▸ **Objective**
Quote the data below in full, minus the images.
☆ ☆ ☆ ☆ ☆ ☆ ☆
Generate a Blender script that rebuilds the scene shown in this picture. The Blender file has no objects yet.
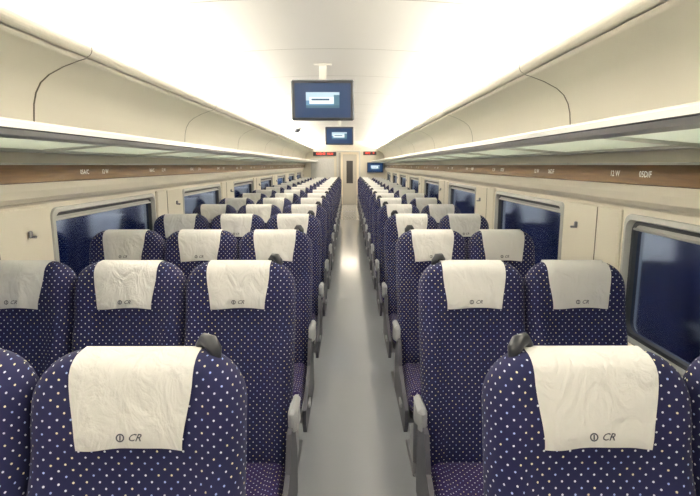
import bpy, math, random
from mathutils import Vector, Matrix
random.seed(4)
sc = bpy.context.scene
COL = sc.collection
H = 1.58          # eye height
XC = -0.125       # car centre line relative to camera
Y0, Y1 = -2.6, 17.4

# ------------------------------------------------------------------ materials
def mat(name, col, rough=0.5, metal=0.0, spec=0.5, emit=None, es=0.0, bump=0.0, bscale=200, var=0.0, coat=0.0):
    m = bpy.data.materials.new(name); m.use_nodes = True
    nt = m.node_tree; b = nt.nodes['Principled BSDF']
    b.inputs['Base Color'].default_value = (*col, 1)
    b.inputs['Roughness'].default_value = rough
    b.inputs['Metallic'].default_value = metal
    b.inputs['Specular IOR Level'].default_value = spec
    b.inputs['Coat Weight'].default_value = coat
    if emit:
        b.inputs['Emission Color'].default_value = (*emit, 1)
        b.inputs['Emission Strength'].default_value = es
    tc = nt.nodes.new('ShaderNodeTexCoord')
    nz = nt.nodes.new('ShaderNodeTexNoise'); nz.inputs['Scale'].default_value = bscale
    nt.links.new(tc.outputs['Object'], nz.inputs['Vector'])
    if bump:
        bp = nt.nodes.new('ShaderNodeBump'); bp.inputs['Strength'].default_value = bump
        bp.inputs['Distance'].default_value = 0.002
        nt.links.new(nz.outputs['Fac'], bp.inputs['Height'])
        nt.links.new(bp.outputs['Normal'], b.inputs['Normal'])
    if var:
        n2 = nt.nodes.new('ShaderNodeTexNoise'); n2.inputs['Scale'].default_value = 3.0
        nt.links.new(tc.outputs['Object'], n2.inputs['Vector'])
        mx = nt.nodes.new('ShaderNodeMix'); mx.data_type = 'RGBA'
        mx.inputs[6].default_value = (*[c*(1-var) for c in col], 1)
        mx.inputs[7].default_value = (*[min(1, c*(1+var)) for c in col], 1)
        nt.links.new(n2.outputs['Fac'], mx.inputs[0])
        nt.links.new(mx.outputs[2], b.inputs['Base Color'])
    return m

def fabric(name, base, purple):
    m = bpy.data.materials.new(name); m.use_nodes = True
    nt = m.node_tree; N = nt.nodes; L = nt.links
    b = N['Principled BSDF']; b.inputs['Roughness'].default_value = 0.85
    b.inputs['Specular IOR Level'].default_value = 0.2
    b.inputs['Sheen Weight'].default_value = 0.06
    uv = N.new('ShaderNodeUVMap'); uv.uv_map = 'UVMap'
    mp = N.new('ShaderNodeMapping'); mp.inputs['Rotation'].default_value = (0, 0, math.radians(45))
    s = 1/0.0182
    mp.inputs['Scale'].default_value = (s, s, s)
    L.new(uv.outputs[0], mp.inputs[0])
    fl = N.new('ShaderNodeVectorMath'); fl.operation = 'FLOOR'; L.new(mp.outputs[0], fl.inputs[0])
    fr = N.new('ShaderNodeVectorMath'); fr.operation = 'SUBTRACT'
    L.new(mp.outputs[0], fr.inputs[0]); L.new(fl.outputs[0], fr.inputs[1])
    sub = N.new('ShaderNodeVectorMath'); sub.operation = 'SUBTRACT'; sub.inputs[1].default_value = (.5, .5, 0)
    L.new(fr.outputs[0], sub.inputs[0])
    ln = N.new('ShaderNodeVectorMath'); ln.operation = 'LENGTH'; L.new(sub.outputs[0], ln.inputs[0])
    lt = N.new('ShaderNodeMath'); lt.operation = 'LESS_THAN'; lt.inputs[1].default_value = 0.12
    L.new(ln.outputs['Value'], lt.inputs[0])
    wn = N.new('ShaderNodeTexWhiteNoise'); L.new(fl.outputs[0], wn.inputs[0])
    rp = N.new('ShaderNodeValToRGB'); rp.color_ramp.interpolation = 'CONSTANT'
    e = rp.color_ramp.elements
    e[0].position = 0; e[0].color = (.76, .78, .84, 1)
    e[1].position = .55; e[1].color = (.84, .76, .48, 1)
    x = e.new(.78); x.color = (.38, .48, .78, 1)
    L.new(wn.outputs['Value'], rp.inputs[0])
    tc = N.new('ShaderNodeTexCoord')
    nz = N.new('ShaderNodeTexNoise'); nz.inputs['Scale'].default_value = 9
    L.new(tc.outputs['Object'], nz.inputs[0])
    bm = N.new('ShaderNodeMix'); bm.data_type = 'RGBA'
    bm.inputs[6].default_value = (*base, 1); bm.inputs[7].default_value = (*purple, 1)
    L.new(nz.outputs['Fac'], bm.inputs[0])
    mx = N.new('ShaderNodeMix'); mx.data_type = 'RGBA'
    L.new(lt.outputs[0], mx.inputs[0]); L.new(bm.outputs[2], mx.inputs[6]); L.new(rp.outputs[0], mx.inputs[7])
    L.new(mx.outputs[2], b.inputs['Base Color'])
    n3 = N.new('ShaderNodeTexNoise'); n3.inputs['Scale'].default_value = 500
    L.new(uv.outputs[0], n3.inputs[0])
    bp = N.new('ShaderNodeBump'); bp.inputs['Strength'].default_value = .3; bp.inputs['Distance'].default_value = .001
    L.new(n3.outputs['Fac'], bp.inputs['Height']); L.new(bp.outputs[0], b.inputs['Normal'])
    return m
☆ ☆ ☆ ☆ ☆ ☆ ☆
▸ **Full answer**
Generate a Blender script that rebuilds the scene shown in this picture. The Blender file has no objects yet.
import bpy, math, random
from mathutils import Vector, Matrix
random.seed(4)
sc = bpy.context.scene
COL = sc.collection
H = 1.58          # eye height
XC = -0.125       # car centre line relative to camera
Y0, Y1 = -2.6, 17.4

# ------------------------------------------------------------------ materials
def mat(name, col, rough=0.5, metal=0.0, spec=0.5, emit=None, es=0.0, bump=0.0, bscale=200, var=0.0, coat=0.0):
    m = bpy.data.materials.new(name); m.use_nodes = True
    nt = m.node_tree; b = nt.nodes['Principled BSDF']
    b.inputs['Base Color'].default_value = (*col, 1)
    b.inputs['Roughness'].default_value = rough
    b.inputs['Metallic'].default_value = metal
    b.inputs['Specular IOR Level'].default_value = spec
    b.inputs['Coat Weight'].default_value = coat
    if emit:
        b.inputs['Emission Color'].default_value = (*emit, 1)
        b.inputs['Emission Strength'].default_value = es
    tc = nt.nodes.new('ShaderNodeTexCoord')
    nz = nt.nodes.new('ShaderNodeTexNoise'); nz.inputs['Scale'].default_value = bscale
    nt.links.new(tc.outputs['Object'], nz.inputs['Vector'])
    if bump:
        bp = nt.nodes.new('ShaderNodeBump'); bp.inputs['Strength'].default_value = bump
        bp.inputs['Distance'].default_value = 0.002
        nt.links.new(nz.outputs['Fac'], bp.inputs['Height'])
        nt.links.new(bp.outputs['Normal'], b.inputs['Normal'])
    if var:
        n2 = nt.nodes.new('ShaderNodeTexNoise'); n2.inputs['Scale'].default_value = 3.0
        nt.links.new(tc.outputs['Object'], n2.inputs['Vector'])
        mx = nt.nodes.new('ShaderNodeMix'); mx.data_type = 'RGBA'
        mx.inputs[6].default_value = (*[c*(1-var) for c in col], 1)
        mx.inputs[7].default_value = (*[min(1, c*(1+var)) for c in col], 1)
        nt.links.new(n2.outputs['Fac'], mx.inputs[0])
        nt.links.new(mx.outputs[2], b.inputs['Base Color'])
    return m

def fabric(name, base, purple):
    m = bpy.data.materials.new(name); m.use_nodes = True
    nt = m.node_tree; N = nt.nodes; L = nt.links
    b = N['Principled BSDF']; b.inputs['Roughness'].default_value = 0.85
    b.inputs['Specular IOR Level'].default_value = 0.2
    b.inputs['Sheen Weight'].default_value = 0.06
    uv = N.new('ShaderNodeUVMap'); uv.uv_map = 'UVMap'
    mp = N.new('ShaderNodeMapping'); mp.inputs['Rotation'].default_value = (0, 0, math.radians(45))
    s = 1/0.0182
    mp.inputs['Scale'].default_value = (s, s, s)
    L.new(uv.outputs[0], mp.inputs[0])
    fl = N.new('ShaderNodeVectorMath'); fl.operation = 'FLOOR'; L.new(mp.outputs[0], fl.inputs[0])
    fr = N.new('ShaderNodeVectorMath'); fr.operation = 'SUBTRACT'
    L.new(mp.outputs[0], fr.inputs[0]); L.new(fl.outputs[0], fr.inputs[1])
    sub = N.new('ShaderNodeVectorMath'); sub.operation = 'SUBTRACT'; sub.inputs[1].default_value = (.5, .5, 0)
    L.new(fr.outputs[0], sub.inputs[0])
    ln = N.new('ShaderNodeVectorMath'); ln.operation = 'LENGTH'; L.new(sub.outputs[0], ln.inputs[0])
    lt = N.new('ShaderNodeMath'); lt.operation = 'LESS_THAN'; lt.inputs[1].default_value = 0.12
    L.new(ln.outputs['Value'], lt.inputs[0])
    wn = N.new('ShaderNodeTexWhiteNoise'); L.new(fl.outputs[0], wn.inputs[0])
    rp = N.new('ShaderNodeValToRGB'); rp.color_ramp.interpolation = 'CONSTANT'
    e = rp.color_ramp.elements
    e[0].position = 0; e[0].color = (.76, .78, .84, 1)
    e[1].position = .55; e[1].color = (.84, .76, .48, 1)
    x = e.new(.78); x.color = (.38, .48, .78, 1)
    L.new(wn.outputs['Value'], rp.inputs[0])
    tc = N.new('ShaderNodeTexCoord')
    nz = N.new('ShaderNodeTexNoise'); nz.inputs['Scale'].default_value = 9
    L.new(tc.outputs['Object'], nz.inputs[0])
    bm = N.new('ShaderNodeMix'); bm.data_type = 'RGBA'
    bm.inputs[6].default_value = (*base, 1); bm.inputs[7].default_value = (*purple, 1)
    L.new(nz.outputs['Fac'], bm.inputs[0])
    mx = N.new('ShaderNodeMix'); mx.data_type = 'RGBA'
    L.new(lt.outputs[0], mx.inputs[0]); L.new(bm.outputs[2], mx.inputs[6]); L.new(rp.outputs[0], mx.inputs[7])
    L.new(mx.outputs[2], b.inputs['Base Color'])
    n3 = N.new('ShaderNodeTexNoise'); n3.inputs['Scale'].default_value = 500
    L.new(uv.outputs[0], n3.inputs[0])
    bp = N.new('ShaderNodeBump'); bp.inputs['Strength'].default_value = .3; bp.inputs['Distance'].default_value = .001
    L.new(n3.outputs['Fac'], bp.inputs['Height']); L.new(bp.outputs[0], b.inputs['Normal'])
    return m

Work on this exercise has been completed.